Output each line of the material exactly as it stands.

--- BEGIN ---

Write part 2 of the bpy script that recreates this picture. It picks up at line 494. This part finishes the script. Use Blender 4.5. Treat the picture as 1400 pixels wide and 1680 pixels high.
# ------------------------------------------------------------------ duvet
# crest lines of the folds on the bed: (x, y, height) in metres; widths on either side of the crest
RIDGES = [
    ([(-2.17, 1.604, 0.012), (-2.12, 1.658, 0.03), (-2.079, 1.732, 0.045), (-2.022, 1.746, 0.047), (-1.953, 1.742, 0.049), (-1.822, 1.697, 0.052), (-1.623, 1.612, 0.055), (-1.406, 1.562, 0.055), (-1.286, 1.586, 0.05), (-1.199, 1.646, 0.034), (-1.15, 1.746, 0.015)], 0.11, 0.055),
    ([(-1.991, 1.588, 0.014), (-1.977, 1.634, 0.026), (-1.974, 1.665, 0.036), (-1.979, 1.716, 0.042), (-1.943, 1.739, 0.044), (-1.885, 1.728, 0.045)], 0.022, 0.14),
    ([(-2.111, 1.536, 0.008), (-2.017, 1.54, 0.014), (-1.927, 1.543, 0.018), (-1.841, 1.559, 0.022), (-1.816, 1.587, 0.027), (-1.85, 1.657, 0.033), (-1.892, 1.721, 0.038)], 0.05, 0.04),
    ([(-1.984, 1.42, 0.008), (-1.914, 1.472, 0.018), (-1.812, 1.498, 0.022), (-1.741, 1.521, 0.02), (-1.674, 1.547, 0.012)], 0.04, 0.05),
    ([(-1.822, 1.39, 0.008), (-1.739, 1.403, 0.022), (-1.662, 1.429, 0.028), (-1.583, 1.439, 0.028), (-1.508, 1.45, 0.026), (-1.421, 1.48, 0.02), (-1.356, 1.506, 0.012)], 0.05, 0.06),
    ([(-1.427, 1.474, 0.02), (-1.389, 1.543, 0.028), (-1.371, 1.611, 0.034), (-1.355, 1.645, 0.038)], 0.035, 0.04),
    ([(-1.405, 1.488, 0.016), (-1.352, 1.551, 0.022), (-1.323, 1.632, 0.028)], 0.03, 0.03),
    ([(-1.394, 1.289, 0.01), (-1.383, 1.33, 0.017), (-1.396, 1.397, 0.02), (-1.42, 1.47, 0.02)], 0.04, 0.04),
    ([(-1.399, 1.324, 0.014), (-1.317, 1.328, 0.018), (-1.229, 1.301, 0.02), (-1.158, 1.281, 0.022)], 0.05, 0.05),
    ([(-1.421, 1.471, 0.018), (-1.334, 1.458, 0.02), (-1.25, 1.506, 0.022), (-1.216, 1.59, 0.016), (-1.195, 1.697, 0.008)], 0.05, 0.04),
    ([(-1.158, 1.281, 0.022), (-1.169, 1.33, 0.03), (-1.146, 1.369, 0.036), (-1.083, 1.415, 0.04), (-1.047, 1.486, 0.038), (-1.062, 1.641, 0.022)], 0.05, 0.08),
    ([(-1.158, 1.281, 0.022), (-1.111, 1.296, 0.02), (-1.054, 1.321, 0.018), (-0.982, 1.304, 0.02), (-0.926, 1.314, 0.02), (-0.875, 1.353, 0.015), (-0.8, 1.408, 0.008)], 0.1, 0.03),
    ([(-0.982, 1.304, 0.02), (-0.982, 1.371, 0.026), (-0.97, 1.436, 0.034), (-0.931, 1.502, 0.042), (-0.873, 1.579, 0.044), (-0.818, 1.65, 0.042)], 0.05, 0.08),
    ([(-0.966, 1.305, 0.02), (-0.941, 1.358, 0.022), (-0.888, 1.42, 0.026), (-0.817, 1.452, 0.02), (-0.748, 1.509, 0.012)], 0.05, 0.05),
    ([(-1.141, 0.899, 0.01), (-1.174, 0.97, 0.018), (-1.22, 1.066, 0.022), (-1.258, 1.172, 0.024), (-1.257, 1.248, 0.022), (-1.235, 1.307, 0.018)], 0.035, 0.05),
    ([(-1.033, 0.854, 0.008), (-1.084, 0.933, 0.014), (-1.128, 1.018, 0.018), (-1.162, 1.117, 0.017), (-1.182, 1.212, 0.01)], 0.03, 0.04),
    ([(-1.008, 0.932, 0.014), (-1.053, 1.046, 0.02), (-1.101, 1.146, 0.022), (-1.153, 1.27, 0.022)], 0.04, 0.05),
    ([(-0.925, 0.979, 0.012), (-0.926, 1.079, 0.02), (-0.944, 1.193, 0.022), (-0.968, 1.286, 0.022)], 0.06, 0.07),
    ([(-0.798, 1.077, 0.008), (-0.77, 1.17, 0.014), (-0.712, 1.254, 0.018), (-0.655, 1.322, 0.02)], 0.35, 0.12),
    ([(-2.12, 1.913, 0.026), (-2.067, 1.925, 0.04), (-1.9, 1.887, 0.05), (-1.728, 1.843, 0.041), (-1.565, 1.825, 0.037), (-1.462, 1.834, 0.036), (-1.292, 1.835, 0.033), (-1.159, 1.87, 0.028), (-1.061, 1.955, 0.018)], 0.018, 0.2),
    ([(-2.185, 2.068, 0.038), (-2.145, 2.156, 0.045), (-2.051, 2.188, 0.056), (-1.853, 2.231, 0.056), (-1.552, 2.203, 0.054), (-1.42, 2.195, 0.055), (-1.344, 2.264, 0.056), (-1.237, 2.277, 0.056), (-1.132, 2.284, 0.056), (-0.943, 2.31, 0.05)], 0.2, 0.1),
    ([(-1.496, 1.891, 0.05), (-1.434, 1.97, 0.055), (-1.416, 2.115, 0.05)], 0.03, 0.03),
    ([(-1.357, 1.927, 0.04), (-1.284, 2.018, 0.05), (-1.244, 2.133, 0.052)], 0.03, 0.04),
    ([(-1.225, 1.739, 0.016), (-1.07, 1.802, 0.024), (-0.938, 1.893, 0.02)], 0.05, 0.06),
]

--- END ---

### [Exercise solution]
Write part 2 of the bpy script that recreates this picture. It picks up at line 494. This part finishes the script. Use Blender 4.5. Treat the picture as 1400 pixels wide and 1680 pixels high.
# ------------------------------------------------------------------ duvet
# crest lines of the folds on the bed: (x, y, height) in metres; widths on either side of the crest
RIDGES = [
    ([(-2.17, 1.604, 0.012), (-2.12, 1.658, 0.03), (-2.079, 1.732, 0.045), (-2.022, 1.746, 0.047), (-1.953, 1.742, 0.049), (-1.822, 1.697, 0.052), (-1.623, 1.612, 0.055), (-1.406, 1.562, 0.055), (-1.286, 1.586, 0.05), (-1.199, 1.646, 0.034), (-1.15, 1.746, 0.015)], 0.11, 0.055),
    ([(-1.991, 1.588, 0.014), (-1.977, 1.634, 0.026), (-1.974, 1.665, 0.036), (-1.979, 1.716, 0.042), (-1.943, 1.739, 0.044), (-1.885, 1.728, 0.045)], 0.022, 0.14),
    ([(-2.111, 1.536, 0.008), (-2.017, 1.54, 0.014), (-1.927, 1.543, 0.018), (-1.841, 1.559, 0.022), (-1.816, 1.587, 0.027), (-1.85, 1.657, 0.033), (-1.892, 1.721, 0.038)], 0.05, 0.04),
    ([(-1.984, 1.42, 0.008), (-1.914, 1.472, 0.018), (-1.812, 1.498, 0.022), (-1.741, 1.521, 0.02), (-1.674, 1.547, 0.012)], 0.04, 0.05),
    ([(-1.822, 1.39, 0.008), (-1.739, 1.403, 0.022), (-1.662, 1.429, 0.028), (-1.583, 1.439, 0.028), (-1.508, 1.45, 0.026), (-1.421, 1.48, 0.02), (-1.356, 1.506, 0.012)], 0.05, 0.06),
    ([(-1.427, 1.474, 0.02), (-1.389, 1.543, 0.028), (-1.371, 1.611, 0.034), (-1.355, 1.645, 0.038)], 0.035, 0.04),
    ([(-1.405, 1.488, 0.016), (-1.352, 1.551, 0.022), (-1.323, 1.632, 0.028)], 0.03, 0.03),
    ([(-1.394, 1.289, 0.01), (-1.383, 1.33, 0.017), (-1.396, 1.397, 0.02), (-1.42, 1.47, 0.02)], 0.04, 0.04),
    ([(-1.399, 1.324, 0.014), (-1.317, 1.328, 0.018), (-1.229, 1.301, 0.02), (-1.158, 1.281, 0.022)], 0.05, 0.05),
    ([(-1.421, 1.471, 0.018), (-1.334, 1.458, 0.02), (-1.25, 1.506, 0.022), (-1.216, 1.59, 0.016), (-1.195, 1.697, 0.008)], 0.05, 0.04),
    ([(-1.158, 1.281, 0.022), (-1.169, 1.33, 0.03), (-1.146, 1.369, 0.036), (-1.083, 1.415, 0.04), (-1.047, 1.486, 0.038), (-1.062, 1.641, 0.022)], 0.05, 0.08),
    ([(-1.158, 1.281, 0.022), (-1.111, 1.296, 0.02), (-1.054, 1.321, 0.018), (-0.982, 1.304, 0.02), (-0.926, 1.314, 0.02), (-0.875, 1.353, 0.015), (-0.8, 1.408, 0.008)], 0.1, 0.03),
    ([(-0.982, 1.304, 0.02), (-0.982, 1.371, 0.026), (-0.97, 1.436, 0.034), (-0.931, 1.502, 0.042), (-0.873, 1.579, 0.044), (-0.818, 1.65, 0.042)], 0.05, 0.08),
    ([(-0.966, 1.305, 0.02), (-0.941, 1.358, 0.022), (-0.888, 1.42, 0.026), (-0.817, 1.452, 0.02), (-0.748, 1.509, 0.012)], 0.05, 0.05),
    ([(-1.141, 0.899, 0.01), (-1.174, 0.97, 0.018), (-1.22, 1.066, 0.022), (-1.258, 1.172, 0.024), (-1.257, 1.248, 0.022), (-1.235, 1.307, 0.018)], 0.035, 0.05),
    ([(-1.033, 0.854, 0.008), (-1.084, 0.933, 0.014), (-1.128, 1.018, 0.018), (-1.162, 1.117, 0.017), (-1.182, 1.212, 0.01)], 0.03, 0.04),
    ([(-1.008, 0.932, 0.014), (-1.053, 1.046, 0.02), (-1.101, 1.146, 0.022), (-1.153, 1.27, 0.022)], 0.04, 0.05),
    ([(-0.925, 0.979, 0.012), (-0.926, 1.079, 0.02), (-0.944, 1.193, 0.022), (-0.968, 1.286, 0.022)], 0.06, 0.07),
    ([(-0.798, 1.077, 0.008), (-0.77, 1.17, 0.014), (-0.712, 1.254, 0.018), (-0.655, 1.322, 0.02)], 0.35, 0.12),
    ([(-2.12, 1.913, 0.026), (-2.067, 1.925, 0.04), (-1.9, 1.887, 0.05), (-1.728, 1.843, 0.041), (-1.565, 1.825, 0.037), (-1.462, 1.834, 0.036), (-1.292, 1.835, 0.033), (-1.159, 1.87, 0.028), (-1.061, 1.955, 0.018)], 0.018, 0.2),
    ([(-2.185, 2.068, 0.038), (-2.145, 2.156, 0.045), (-2.051, 2.188, 0.056), (-1.853, 2.231, 0.056), (-1.552, 2.203, 0.054), (-1.42, 2.195, 0.055), (-1.344, 2.264, 0.056), (-1.237, 2.277, 0.056), (-1.132, 2.284, 0.056), (-0.943, 2.31, 0.05)], 0.2, 0.1),
    ([(-1.496, 1.891, 0.05), (-1.434, 1.97, 0.055), (-1.416, 2.115, 0.05)], 0.03, 0.03),
    ([(-1.357, 1.927, 0.04), (-1.284, 2.018, 0.05), (-1.244, 2.133, 0.052)], 0.03, 0.04),
    ([(-1.225, 1.739, 0.016), (-1.07, 1.802, 0.024), (-0.938, 1.893, 0.02)], 0.05, 0.06),
]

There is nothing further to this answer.